Conveyancing is the process through which a professional transfers a legal title deed of property from one person to another. Before the transfer is done, a lot of work is required to ensure that the transaction is both legal and both parties are on board. The parties involved in the conveyancing process are the sellers of the property and the people seeking to purchase it. Here are a few things that happen during the conveyancing process of buying property.

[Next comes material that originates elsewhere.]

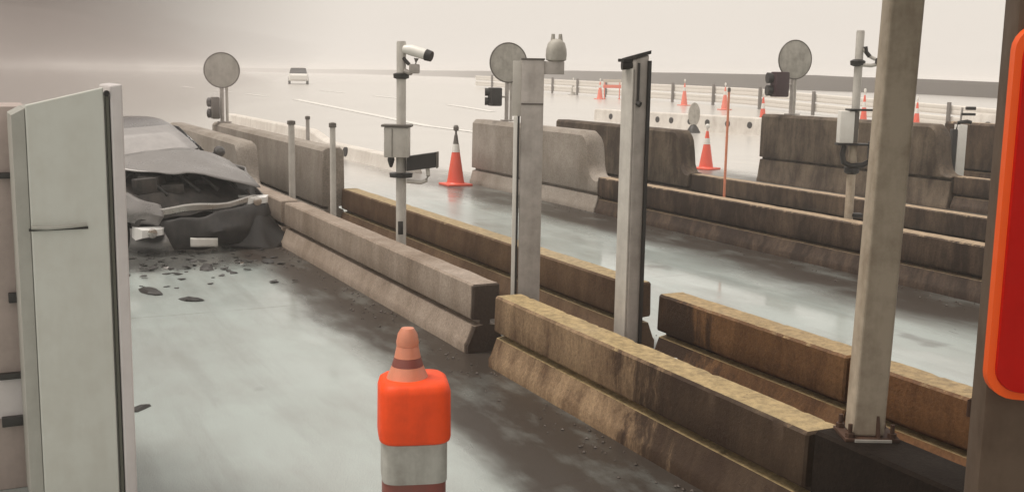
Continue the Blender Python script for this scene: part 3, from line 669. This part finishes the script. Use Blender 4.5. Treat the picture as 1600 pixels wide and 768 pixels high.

A Draft Contract and Investigation

Once you have chosen a residence you want to purchase, buyers are required to send in paperwork with their identification papers. After this, the seller provides a draft contract on the commercial property accompanied by the relevant documents concerning the property. After this, the conveyancer goes ahead to investigate the papers sent by the seller. In case of any problems or questions, the professionals contact the seller to settle them.

Report and Signing

After the professionals have confirmed that the documents are legitimate and all their questions have been answered satisfactorily, the conveyancers make a report. In this, the professionals include an acceptable mortgage offer and also the total amount the buyer is supposed to pay. If you are satisfied with the paperwork presented, a signing is scheduled where the completion date for payment is agreed upon. If you opt to pay through a mortgage, ten per cent of the total amount is expected to be paid at this point.

Exchange of Contracts and Moving In

At this point, many factors, for example, the completion date, have already been agreed on by both the seller and buyer. Contracts, including all the details of the transactions, are exchanged and signed by both parties. The contracts exchanged are usually legally binding. After the full purchase is made, the real estate agent hands the buyer the keys to the property, and the whole process comes to a close.